Task description :: Your task is to retype each line of the data below exactly.

Records shown ::
◇ ◇ ◇

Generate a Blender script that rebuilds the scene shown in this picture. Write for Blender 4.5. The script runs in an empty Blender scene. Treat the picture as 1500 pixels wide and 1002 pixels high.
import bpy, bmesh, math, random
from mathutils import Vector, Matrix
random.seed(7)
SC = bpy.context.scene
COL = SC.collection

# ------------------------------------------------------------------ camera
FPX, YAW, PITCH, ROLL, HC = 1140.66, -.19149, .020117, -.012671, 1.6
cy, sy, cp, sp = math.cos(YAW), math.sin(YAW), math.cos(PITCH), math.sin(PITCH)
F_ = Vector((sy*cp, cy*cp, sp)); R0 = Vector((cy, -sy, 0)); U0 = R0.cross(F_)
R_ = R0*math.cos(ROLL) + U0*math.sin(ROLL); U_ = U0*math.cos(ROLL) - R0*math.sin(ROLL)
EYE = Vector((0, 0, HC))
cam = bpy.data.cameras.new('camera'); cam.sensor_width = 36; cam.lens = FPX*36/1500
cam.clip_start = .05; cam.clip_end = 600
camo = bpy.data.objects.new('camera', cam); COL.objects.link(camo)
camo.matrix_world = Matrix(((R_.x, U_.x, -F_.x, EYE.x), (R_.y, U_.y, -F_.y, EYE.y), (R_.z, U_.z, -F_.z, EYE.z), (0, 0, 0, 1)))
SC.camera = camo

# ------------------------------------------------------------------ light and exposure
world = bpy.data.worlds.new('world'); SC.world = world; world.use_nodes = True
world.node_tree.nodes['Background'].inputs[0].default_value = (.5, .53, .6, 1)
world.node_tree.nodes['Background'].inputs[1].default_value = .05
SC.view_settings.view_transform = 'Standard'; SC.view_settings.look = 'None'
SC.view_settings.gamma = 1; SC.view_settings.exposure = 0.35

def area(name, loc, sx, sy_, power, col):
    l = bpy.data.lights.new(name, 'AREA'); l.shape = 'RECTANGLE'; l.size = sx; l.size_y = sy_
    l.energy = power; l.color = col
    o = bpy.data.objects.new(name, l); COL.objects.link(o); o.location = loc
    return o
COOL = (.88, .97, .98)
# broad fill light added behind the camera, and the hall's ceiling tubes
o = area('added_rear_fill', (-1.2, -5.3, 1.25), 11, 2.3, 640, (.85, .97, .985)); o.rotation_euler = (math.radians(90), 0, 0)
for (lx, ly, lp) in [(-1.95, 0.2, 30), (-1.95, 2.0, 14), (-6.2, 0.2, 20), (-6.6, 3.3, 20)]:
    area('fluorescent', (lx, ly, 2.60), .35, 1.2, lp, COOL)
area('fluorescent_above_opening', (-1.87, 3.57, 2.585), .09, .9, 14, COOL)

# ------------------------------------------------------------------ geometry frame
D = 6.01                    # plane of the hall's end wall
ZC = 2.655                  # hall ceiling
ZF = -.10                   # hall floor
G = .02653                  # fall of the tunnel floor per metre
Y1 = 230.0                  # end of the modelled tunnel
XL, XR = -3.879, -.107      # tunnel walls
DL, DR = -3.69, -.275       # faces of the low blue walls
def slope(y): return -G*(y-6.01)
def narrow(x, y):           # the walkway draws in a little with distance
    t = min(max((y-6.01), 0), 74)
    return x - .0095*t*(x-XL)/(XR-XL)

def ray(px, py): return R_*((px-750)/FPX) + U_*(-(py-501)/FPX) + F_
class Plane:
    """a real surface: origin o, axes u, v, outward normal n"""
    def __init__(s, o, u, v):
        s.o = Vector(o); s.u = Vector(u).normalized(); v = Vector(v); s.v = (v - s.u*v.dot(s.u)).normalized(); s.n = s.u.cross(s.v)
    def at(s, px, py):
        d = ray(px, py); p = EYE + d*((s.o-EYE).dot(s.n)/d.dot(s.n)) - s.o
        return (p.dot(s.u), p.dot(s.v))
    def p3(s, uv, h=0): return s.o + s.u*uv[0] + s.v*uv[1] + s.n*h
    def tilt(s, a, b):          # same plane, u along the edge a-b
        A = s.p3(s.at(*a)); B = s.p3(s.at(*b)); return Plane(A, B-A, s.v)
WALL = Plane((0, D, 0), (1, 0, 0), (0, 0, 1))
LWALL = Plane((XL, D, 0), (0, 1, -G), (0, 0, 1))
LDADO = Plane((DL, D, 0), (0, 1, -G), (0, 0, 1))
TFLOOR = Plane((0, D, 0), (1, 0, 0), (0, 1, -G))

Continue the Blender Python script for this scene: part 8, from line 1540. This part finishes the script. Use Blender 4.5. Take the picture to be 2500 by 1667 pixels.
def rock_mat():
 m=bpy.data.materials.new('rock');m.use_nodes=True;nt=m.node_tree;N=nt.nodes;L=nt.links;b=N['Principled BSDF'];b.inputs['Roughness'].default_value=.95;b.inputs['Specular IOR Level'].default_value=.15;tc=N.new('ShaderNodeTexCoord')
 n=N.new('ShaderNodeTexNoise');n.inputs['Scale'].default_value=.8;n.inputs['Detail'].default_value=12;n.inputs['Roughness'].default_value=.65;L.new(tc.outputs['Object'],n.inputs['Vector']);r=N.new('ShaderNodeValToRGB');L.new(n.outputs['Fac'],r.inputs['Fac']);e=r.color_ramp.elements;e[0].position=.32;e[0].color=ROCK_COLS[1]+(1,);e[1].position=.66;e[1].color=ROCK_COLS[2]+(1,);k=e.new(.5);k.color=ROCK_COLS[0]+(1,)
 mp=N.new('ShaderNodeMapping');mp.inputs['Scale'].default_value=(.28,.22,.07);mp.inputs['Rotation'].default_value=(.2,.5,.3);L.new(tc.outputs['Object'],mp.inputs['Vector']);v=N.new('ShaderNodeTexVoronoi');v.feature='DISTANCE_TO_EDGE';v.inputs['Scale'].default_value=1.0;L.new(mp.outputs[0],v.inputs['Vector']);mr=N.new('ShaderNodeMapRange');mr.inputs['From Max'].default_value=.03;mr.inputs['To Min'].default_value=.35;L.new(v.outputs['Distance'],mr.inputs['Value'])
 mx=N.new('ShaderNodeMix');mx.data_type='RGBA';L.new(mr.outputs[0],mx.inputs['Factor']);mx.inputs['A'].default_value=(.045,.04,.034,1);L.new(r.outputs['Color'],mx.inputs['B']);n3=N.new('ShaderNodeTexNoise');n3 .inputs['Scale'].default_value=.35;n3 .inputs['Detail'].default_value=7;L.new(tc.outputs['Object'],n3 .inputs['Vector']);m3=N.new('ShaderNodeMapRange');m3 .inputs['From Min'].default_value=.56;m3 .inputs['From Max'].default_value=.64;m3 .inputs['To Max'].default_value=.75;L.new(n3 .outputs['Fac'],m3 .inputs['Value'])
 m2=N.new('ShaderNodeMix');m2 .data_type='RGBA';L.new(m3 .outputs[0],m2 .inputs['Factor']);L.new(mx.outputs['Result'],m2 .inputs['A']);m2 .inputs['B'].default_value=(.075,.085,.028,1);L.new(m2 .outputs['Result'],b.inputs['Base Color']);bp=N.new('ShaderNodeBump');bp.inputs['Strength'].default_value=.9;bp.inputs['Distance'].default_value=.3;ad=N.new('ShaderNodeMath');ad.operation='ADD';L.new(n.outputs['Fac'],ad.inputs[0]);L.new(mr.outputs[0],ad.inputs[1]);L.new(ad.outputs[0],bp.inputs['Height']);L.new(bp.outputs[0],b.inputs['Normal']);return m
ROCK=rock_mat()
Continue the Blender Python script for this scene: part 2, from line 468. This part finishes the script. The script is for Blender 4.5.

◇ ◇ ◇

Correct output ::
Generate a Blender script that rebuilds the scene shown in this picture. Write for Blender 4.5. The script runs in an empty Blender scene. Treat the picture as 1500 pixels wide and 1002 pixels high.
import bpy, bmesh, math, random
from mathutils import Vector, Matrix
random.seed(7)
SC = bpy.context.scene
COL = SC.collection

# ------------------------------------------------------------------ camera
FPX, YAW, PITCH, ROLL, HC = 1140.66, -.19149, .020117, -.012671, 1.6
cy, sy, cp, sp = math.cos(YAW), math.sin(YAW), math.cos(PITCH), math.sin(PITCH)
F_ = Vector((sy*cp, cy*cp, sp)); R0 = Vector((cy, -sy, 0)); U0 = R0.cross(F_)
R_ = R0*math.cos(ROLL) + U0*math.sin(ROLL); U_ = U0*math.cos(ROLL) - R0*math.sin(ROLL)
EYE = Vector((0, 0, HC))
cam = bpy.data.cameras.new('camera'); cam.sensor_width = 36; cam.lens = FPX*36/1500
cam.clip_start = .05; cam.clip_end = 600
camo = bpy.data.objects.new('camera', cam); COL.objects.link(camo)
camo.matrix_world = Matrix(((R_.x, U_.x, -F_.x, EYE.x), (R_.y, U_.y, -F_.y, EYE.y), (R_.z, U_.z, -F_.z, EYE.z), (0, 0, 0, 1)))
SC.camera = camo

# ------------------------------------------------------------------ light and exposure
world = bpy.data.worlds.new('world'); SC.world = world; world.use_nodes = True
world.node_tree.nodes['Background'].inputs[0].default_value = (.5, .53, .6, 1)
world.node_tree.nodes['Background'].inputs[1].default_value = .05
SC.view_settings.view_transform = 'Standard'; SC.view_settings.look = 'None'
SC.view_settings.gamma = 1; SC.view_settings.exposure = 0.35

def area(name, loc, sx, sy_, power, col):
    l = bpy.data.lights.new(name, 'AREA'); l.shape = 'RECTANGLE'; l.size = sx; l.size_y = sy_
    l.energy = power; l.color = col
    o = bpy.data.objects.new(name, l); COL.objects.link(o); o.location = loc
    return o
COOL = (.88, .97, .98)
# broad fill light added behind the camera, and the hall's ceiling tubes
o = area('added_rear_fill', (-1.2, -5.3, 1.25), 11, 2.3, 640, (.85, .97, .985)); o.rotation_euler = (math.radians(90), 0, 0)
for (lx, ly, lp) in [(-1.95, 0.2, 30), (-1.95, 2.0, 14), (-6.2, 0.2, 20), (-6.6, 3.3, 20)]:
    area('fluorescent', (lx, ly, 2.60), .35, 1.2, lp, COOL)
area('fluorescent_above_opening', (-1.87, 3.57, 2.585), .09, .9, 14, COOL)

# ------------------------------------------------------------------ geometry frame
D = 6.01                    # plane of the hall's end wall
ZC = 2.655                  # hall ceiling
ZF = -.10                   # hall floor
G = .02653                  # fall of the tunnel floor per metre
Y1 = 230.0                  # end of the modelled tunnel
XL, XR = -3.879, -.107      # tunnel walls
DL, DR = -3.69, -.275       # faces of the low blue walls
def slope(y): return -G*(y-6.01)
def narrow(x, y):           # the walkway draws in a little with distance
    t = min(max((y-6.01), 0), 74)
    return x - .0095*t*(x-XL)/(XR-XL)

def ray(px, py): return R_*((px-750)/FPX) + U_*(-(py-501)/FPX) + F_
class Plane:
    """a real surface: origin o, axes u, v, outward normal n"""
    def __init__(s, o, u, v):
        s.o = Vector(o); s.u = Vector(u).normalized(); v = Vector(v); s.v = (v - s.u*v.dot(s.u)).normalized(); s.n = s.u.cross(s.v)
    def at(s, px, py):
        d = ray(px, py); p = EYE + d*((s.o-EYE).dot(s.n)/d.dot(s.n)) - s.o
        return (p.dot(s.u), p.dot(s.v))
    def p3(s, uv, h=0): return s.o + s.u*uv[0] + s.v*uv[1] + s.n*h
    def tilt(s, a, b):          # same plane, u along the edge a-b
        A = s.p3(s.at(*a)); B = s.p3(s.at(*b)); return Plane(A, B-A, s.v)
WALL = Plane((0, D, 0), (1, 0, 0), (0, 0, 1))
LWALL = Plane((XL, D, 0), (0, 1, -G), (0, 0, 1))
LDADO = Plane((DL, D, 0), (0, 1, -G), (0, 0, 1))
TFLOOR = Plane((0, D, 0), (1, 0, 0), (0, 1, -G))

Continue the Blender Python script for this scene: part 8, from line 1540. This part finishes the script. Use Blender 4.5. Take the picture to be 2500 by 1667 pixels.
def rock_mat():
 m=bpy.data.materials.new('rock');m.use_nodes=True;nt=m.node_tree;N=nt.nodes;L=nt.links;b=N['Principled BSDF'];b.inputs['Roughness'].default_value=.95;b.inputs['Specular IOR Level'].default_value=.15;tc=N.new('ShaderNodeTexCoord')
 n=N.new('ShaderNodeTexNoise');n.inputs['Scale'].default_value=.8;n.inputs['Detail'].default_value=12;n.inputs['Roughness'].default_value=.65;L.new(tc.outputs['Object'],n.inputs['Vector']);r=N.new('ShaderNodeValToRGB');L.new(n.outputs['Fac'],r.inputs['Fac']);e=r.color_ramp.elements;e[0].position=.32;e[0].color=ROCK_COLS[1]+(1,);e[1].position=.66;e[1].color=ROCK_COLS[2]+(1,);k=e.new(.5);k.color=ROCK_COLS[0]+(1,)
 mp=N.new('ShaderNodeMapping');mp.inputs['Scale'].default_value=(.28,.22,.07);mp.inputs['Rotation'].default_value=(.2,.5,.3);L.new(tc.outputs['Object'],mp.inputs['Vector']);v=N.new('ShaderNodeTexVoronoi');v.feature='DISTANCE_TO_EDGE';v.inputs['Scale'].default_value=1.0;L.new(mp.outputs[0],v.inputs['Vector']);mr=N.new('ShaderNodeMapRange');mr.inputs['From Max'].default_value=.03;mr.inputs['To Min'].default_value=.35;L.new(v.outputs['Distance'],mr.inputs['Value'])
 mx=N.new('ShaderNodeMix');mx.data_type='RGBA';L.new(mr.outputs[0],mx.inputs['Factor']);mx.inputs['A'].default_value=(.045,.04,.034,1);L.new(r.outputs['Color'],mx.inputs['B']);n3=N.new('ShaderNodeTexNoise');n3 .inputs['Scale'].default_value=.35;n3 .inputs['Detail'].default_value=7;L.new(tc.outputs['Object'],n3 .inputs['Vector']);m3=N.new('ShaderNodeMapRange');m3 .inputs['From Min'].default_value=.56;m3 .inputs['From Max'].default_value=.64;m3 .inputs['To Max'].default_value=.75;L.new(n3 .outputs['Fac'],m3 .inputs['Value'])
 m2=N.new('ShaderNodeMix');m2 .data_type='RGBA';L.new(m3 .outputs[0],m2 .inputs['Factor']);L.new(mx.outputs['Result'],m2 .inputs['A']);m2 .inputs['B'].default_value=(.075,.085,.028,1);L.new(m2 .outputs['Result'],b.inputs['Base Color']);bp=N.new('ShaderNodeBump');bp.inputs['Strength'].default_value=.9;bp.inputs['Distance'].default_value=.3;ad=N.new('ShaderNodeMath');ad.operation='ADD';L.new(n.outputs['Fac'],ad.inputs[0]);L.new(mr.outputs[0],ad.inputs[1]);L.new(ad.outputs[0],bp.inputs['Height']);L.new(bp.outputs[0],b.inputs['Normal']);return m
ROCK=rock_mat()
Continue the Blender Python script for this scene: part 2, from line 468. This part finishes the script. The script is for Blender 4.5.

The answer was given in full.